ANALYTICAL APPROACHES TO UNDERSTANDING INTEGRATED HOHOKAM AGRICULTURE
We briefly review the implementations and contributions of two micro- and macro- botanical analyses in advancing our understanding of the integrated agricultural systems of Hohokam (Ancestral O’odham) agriculturalists in southern and central Arizona. We characterize Hohokam agricultural systems as integrated because they encompass multiple topographic/environmental zones and their corresponding productive practices within distinctive units of Hohokam civic and territorial organization termed “communities.” We emphasize our familiarity with two widespread analytical techniques: pollen extracted from archaeological contexts and the predominantly charred plant remains from flotation, while acknowledging the rapidly growing body of additional methodologies.
The boundaries of communities within the Hohokam Tradition offer the widest scale and diversity of prehispanic Southwest U.S. agricultural endeavors, ranging from the largest canal systems north of Peru on the Salt and Gila rivers to the driest desert sectors where reservoir duration was critical for extended habitation and even circumscribed plantings.
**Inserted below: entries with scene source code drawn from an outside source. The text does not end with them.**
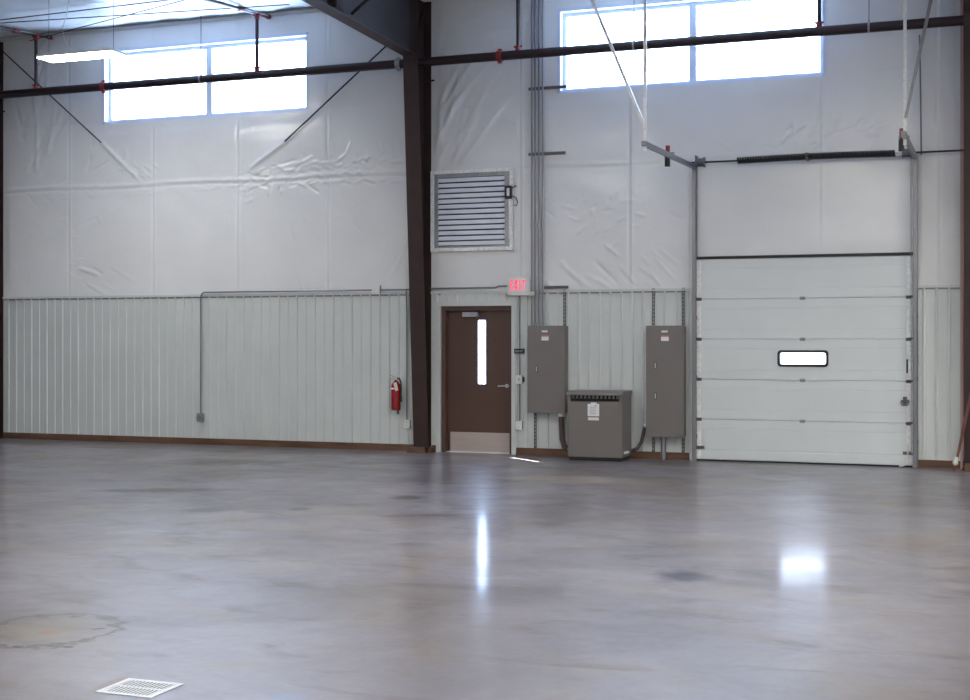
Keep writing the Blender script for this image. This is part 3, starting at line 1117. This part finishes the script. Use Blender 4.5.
# bundle of conduits up the wall
CXS = [-6.005, -5.955, -5.90, -5.845]
names = ['leftmost of the four tall steel conduits rising from the panel', 'second from left of the four tall steel conduits', 'third from left of the four tall steel conduits', 'rightmost of the four tall steel conduits rising from the panel']
for x, nm in zip(CXS, names):
    o = thing('steel_conduit', (x, -.083, 1.82), nm, 'conduit', 'tall conduits above the electrical panel')
    MB().cyl((x, -.083, 1.822), (x, -.083, EAVE - .12), .0130, seg=12).build('tube', M_CONDUIT, o, True)
    MB().cyl((x, -.083, 3.2), (x, -.083, 3.26), .019, seg=12).build('coupling', M_GALV, o, True)
    MB().cyl((x, -.083, 1.822), (x, -.083, 1.87), .020, seg=12).build('connector', M_GALV, o, True)

# bottom conduits
fx = thing('flexible_conduit', (-5.53, -.13, .3), 'dark flexible conduit bending from the left panel behind the transformer', 'conduit')
MB().tube([(-5.555, -.13, .606), (-5.555, -.13, .5), (-5.545, -.14, .38), (-5.53, -.17, .25), (-5.49, -.20, .15), (-5.43, -.23, .12), (-5.36, -.26, .12)], .040, seg=12).build('hose', M_FLEX, fx, True)
MB().cyl((-5.555, -.13, .56), (-5.555, -.13, .612), .048).build('connector', M_GALVB, fx, True)
MB().cyl((-5.40, -.245, .12), (-5.345, -.27, .12), .048).build('connector', M_GALVB, fx, True)
fx = thing('flexible_conduit', (-4.45, -.1, .3), 'dark flexible conduit curving from the tall panel down toward the transformer', 'conduit')
MB().tube([(-4.33, -.13, .46), (-4.375, -.13, .44), (-4.39, -.14, .34), (-4.41, -.16, .24), (-4.46, -.19, .15), (-4.53, -.22, .12)], .024, seg=12).build('hose', M_FLEX, fx, True)
MB().cyl((-4.335, -.13, .455), (-4.38, -.13, .455), .030).build('connector', M_GALVB, fx, True)
tag(MB().cyl((-4.115, -.12, 0), (-4.115, -.12, .318), .037, seg=18).cyl((-4.115, -.12, .27), (-4.115, -.12, .318), .046, seg=18).build('floor_conduit', M_CONDUIT, None, True), 'thick grey conduit from the floor up into the tall panel', 'conduit')

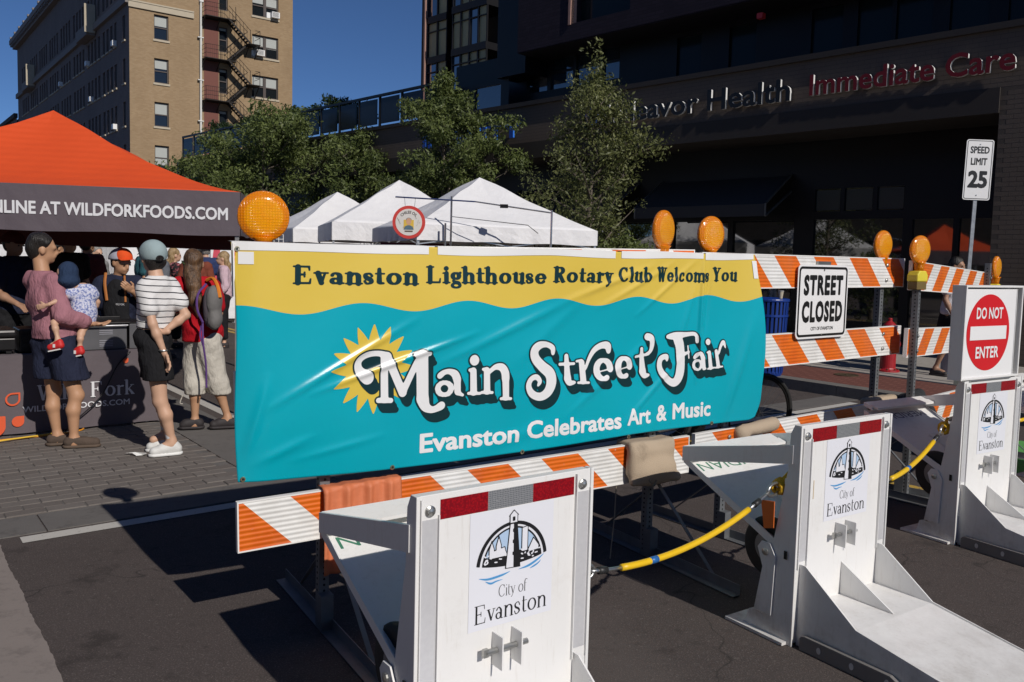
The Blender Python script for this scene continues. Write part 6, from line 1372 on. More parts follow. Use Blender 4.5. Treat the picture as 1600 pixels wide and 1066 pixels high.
mb = MB(); mb.prism([(-.075, -.11), (.075, -.11), (.06, -.065), (.02, -.045), (-.02, -.045), (-.06, -.065)][::-1], -.0262, -.0252); part('portrait_shirt', mb, pb, sg)
mb = MB(); mb.lathe([(.043, 0), (.043, .001)], 16, Matrix.Translation((0, -.0235, .038)) @ Matrix.Scale(.7, 4, (0, 0, 1)) @ M); part('portrait_hair', mb, pg, sg)
mb = MB(); rs = random.Random(8)
for k in range(10):
    a = rs.choice([-1, 1])*rs.uniform(1.0, 2.4); r = rs.uniform(.12, .165); x, z = r*math.sin(a), r*math.cos(a); mb.bar((x, -.0238, z), (x+rs.uniform(-.02, .02), -.0238, z+rs.uniform(.01, .035)), .006, .002)
mb.box(-.06, .06, -.0242, -.0232, -.145, -.125); part('flourish', mb, mat('picture_brown', (.12, .08, .06), .6), sg)
mb = MB(); mb.tube([(-.06, 0, .24), (-.07, 0, .36)], .003, 5); mb.tube([(.08, 0, .235), (.09, 0, .35)], .003, 5); part('hanger', mb, BLKM, sg)
fr_ = thing('display_rail', 'chrome garment rail frame standing before the white tents', 'rail', (0, 12.5, 0), 0); CH = mat('rail_chrome')
for x, zt in ((-.945, 2.50), (-1.03, 2.1), (.553, 2.33)): mb = MB(); mb.tube([(x, 0, 0), (x, 0, zt)], .016, 10); part('post', mb, CH, fr_)
mb = MB(); mb.tube([(-1.78, -.02, 2.47), (-.6, 0, 2.43)], .011, 8); part('crossbar', mb, mat('bar_blue', (.03, .05, .16), .4, .4), fr_); mb = MB(); mb.tube([(-.6, 0, 2.43), (.56, 0, 2.29)], .011, 8); mb.tube([(-.94, 0, 2.2), (.2, 0, 2.10), (.36, 0, 1.98)], .006, 6); part('crossbar', mb, CH, fr_)
mb = MB(); mb.box(-.22, -.1, -.03, .03, 2.345, 2.40); part('clamp', mb, BLKM, fr_)
mb = MB(); mb.box(-2.05, -.98, 12.85, 12.88, 1.60, 1.80); tag(part('maroon_sign_board', mb, mat('maroon_board', (.10, .012, .015), .6), None), 'dark maroon sign board under the middle white tent', 'sign board')

# ---------------------------------------------------------------- trees
def leafmat(name, a, b, c):
    t = newmat(name); g = t.geo(); gi = t.node('ShaderNodeNewGeometry'); r = gi.outputs['Random Per Island']
    col = t.mix(r, a, b); col = t.mix(t.math('MULTIPLY', t.ramp(t.noise(1.3, 3, g), [(.42, 0.), (.62, 1.)]), .6), col, c)
    t.set(Base_Color=col, Roughness=.5, Specular_IOR_Level=.4); t.b.inputs['Transmission Weight'].default_value = 0
    tr = t.node('ShaderNodeBsdfTranslucent'); t.link(t.mix(.5, col, (.10, .17, .02)), tr.inputs[0]); mx = t.node('ShaderNodeMixShader'); mx.inputs[0].default_value = .22
    t.link(t.b.outputs[0], mx.inputs[1]); t.link(tr.outputs[0], mx.inputs[2]); t.link(mx.outputs[0], t.n['Material Output'].inputs[0]); return t.m
LEAF = leafmat('leaves_green', (.080, .110, .028), (.165, .200, .060), (.042, .062, .018)); LEAF2 = leafmat('leaves_olive', (.095, .112, .034), (.175, .185, .066), (.055, .066, .024)); LEAFD = leafmat('leaves_dark', (.020, .040, .014), (.035, .06, .02), (.015, .03, .01))
BARK = mat('tree_bark', (.12, .10, .08), .9, var=.3, scale=14, bump=.5, bscale=50)
def leaves_mesh(name, C, N, size, m, sd):
    """C: clump centres (x, y, z, radius) ; N leaves spread in them"""
    r = np.random.default_rng(sd); C = np.array(C); w = C[:, 3]**2; w /= w.sum(); k = r.choice(len(C), N, p=w)
    d = r.normal(size=(N, 3)); d /= np.linalg.norm(d, axis=1)[:, None]; rad = C[k, 3]*r.random(N)**.45
    p = C[k, :3]+d*rad[:, None]*np.array([1, 1, .8])
    a = r.normal(size=(N, 3)); a[:, 2] -= .4; a /= np.linalg.norm(a, axis=1)[:, None]; b = np.cross(a, r.normal(size=(N, 3))); b /= np.linalg.norm(b, axis=1)[:, None]
    s = size*(.45+1.15*r.random(N)**1.6)[:, None]; n = np.cross(a, b)
    V = np.stack([p-a*s, p-b*s*.42+n*s*.12, p+a*s, p+b*s*.42+n*s*.12], 1).reshape(-1, 3); F = np.arange(4*N).reshape(-1, 4)
    return npmesh(name, V, F, m, False)
def tree(label, x, y, h, rx, zc0, m, seed, N, size=.04, spire=0., base_z=.13, bare=False, narrow=False, cat='tree', name='street_tree', grp='street trees before the dark building'):
    r = thing(name, label, cat, (x, y, base_z), 0, grp); rs = random.Random(seed); tips = []
    mb = MB(); trunk = [(0, 0, 0), (.03, .01, h*.18), (-.02, .03, h*.38), (.02, 0, h*.62), (0, 0, h*.9)]
    mb.tube(spline(trunk, 4), [(.075*(1-.85*i/16)) for i in range(17)], 8); 
    for k in range(26):
        z0 = h*(.20+.62*k/26); a = rs.uniform(0, 6.28); L = rx*rs.uniform(.6, 1.08)*max(.16, 1-(z0/h-.18)/.85) if narrow else rx*rs.uniform(.55, 1.05)*(1 if z0 < h*.55 else max(.25, (h-z0)/(h*.45))); up = rs.uniform(.5, 1.1)
        p0 = Vector((0, 0, z0)); p1 = p0+Vector((math.cos(a)*L*.5, math.sin(a)*L*.5, L*.45*up)); p2 = p0+Vector((math.cos(a)*L, math.sin(a)*L, L*.8*up))
        mb.tube(spline([tuple(p0), tuple(p1), tuple(p2)], 4), [.022*(1-.8*i/8) for i in range(9)], 5)
        for q in range(3):
            s = p0.lerp(p2, rs.uniform(.45, .95)); e = s+Vector((rs.uniform(-.3, .3), rs.uniform(-.3, .3), rs.uniform(.05, .45)))*rx*.6; mb.tube([s, (s+e)/2+Vector((0, 0, .03)), e], [.009, .006, .002], 4); tips.append(e)
        tips += [p1, p2]
    part('trunk', mb, BARK, r)
    C = []
    for e in tips:
        if e.z > h*1.02 or e.z < zc0*h: continue
        for q in range(2): C.append((e.x+rs.uniform(-.12, .12), e.y+rs.uniform(-.12, .12), e.z+rs.uniform(-.1, .12), rx*rs.uniform(.10, .23)))
    for k in range(110):
        z = h*(zc0+(.97-zc0)*rs.random()**1.15); prof = min(1, (z/h-zc0+.08)/.22)*max(.08, 1.0-((z/h-zc0)/(1.02-zc0))**(.58 if narrow else 1.5))*1.12; a = rs.uniform(0, 6.28); rr = rx*prof*rs.uniform(.35, 1.0)
        C.append((rr*math.cos(a), rr*math.sin(a), z, rx*rs.uniform(.06, .17)))
    for k in range(int(8*spire)): C.append((rs.uniform(-.12, .12), rs.uniform(-.12, .12), h*(.88+.14*k/8), .16))
    link('crown', leaves_mesh('crown', C, N, size, m, seed), r); return r
tree('bushy green street tree left of the white tents', -7.9, 26.2, 5.9, 2.6, .16, LEAF, 3, 34000, .058)
tree('low green street tree leftmost, half hidden by the orange tent corner', -10.2, 28.5, 4.7, 2.3, .22, LEAF, 21, 16000, .06)
tree('second green street tree between the first and the middle tree', -4.6, 25.6, 5.3, 2.1, .16, LEAF, 4, 24000, .056)
tree('tall bushy green street tree behind the middle white tent', -1.75, 20.2, 5.85, 1.72, .20, LEAF, 5, 36000, .045, 1)
tree('thin olive street tree before the channel letters, right of the white tents', 1.34, 14.9, 5.25, 1.58, .04, LEAF2, 9, 17000, .034, 1, narrow=True)
tree('low shrubby growth beside the last white tent', 1.75, 13.9, 1.9, .8, .05, LEAF, 12, 8000, .032, 0, cat='shrub', name='shrub', grp=None)
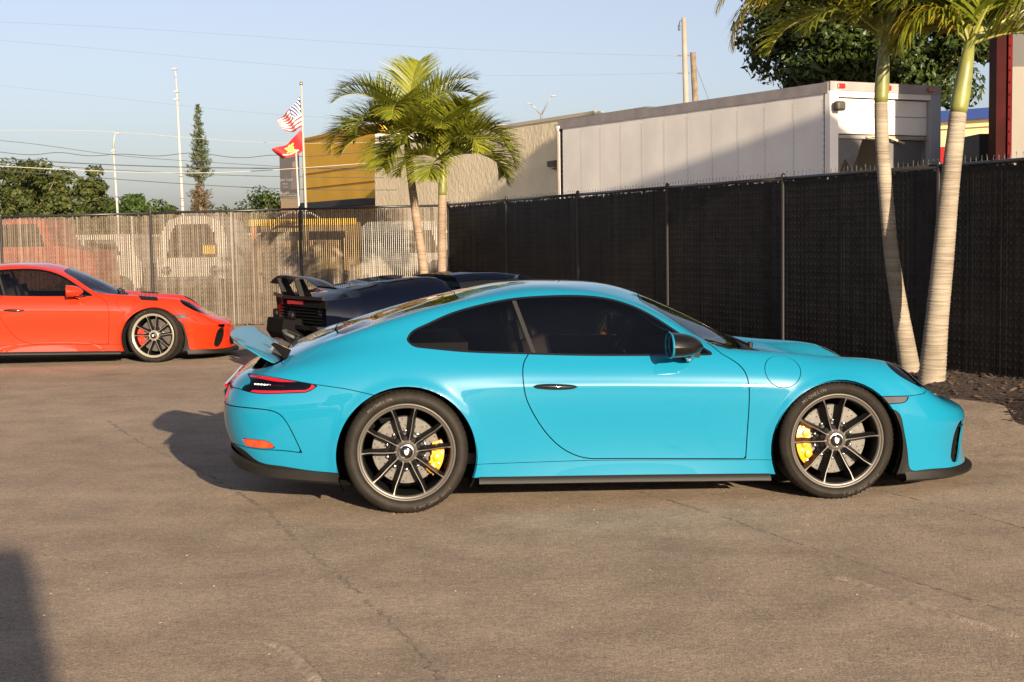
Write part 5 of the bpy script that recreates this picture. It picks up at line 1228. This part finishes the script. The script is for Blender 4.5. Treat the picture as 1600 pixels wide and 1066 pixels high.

A remarkable abundance of projects, samples, and analyses have illuminated many facets of irrigated agriculture, floodwater farming, and the deployment of features to capture non-channelized runoff. Topics include seasonality, cultivation practices, crop specialization, intensification, storage, and patterns of land use rights. We will particularly highlight emerging parameters of agave cultivation based on settlement and environmental zone correlates, in conjunction with botanical analyses that span the integrated agricultural landscapes of a Hohokam community near Tucson.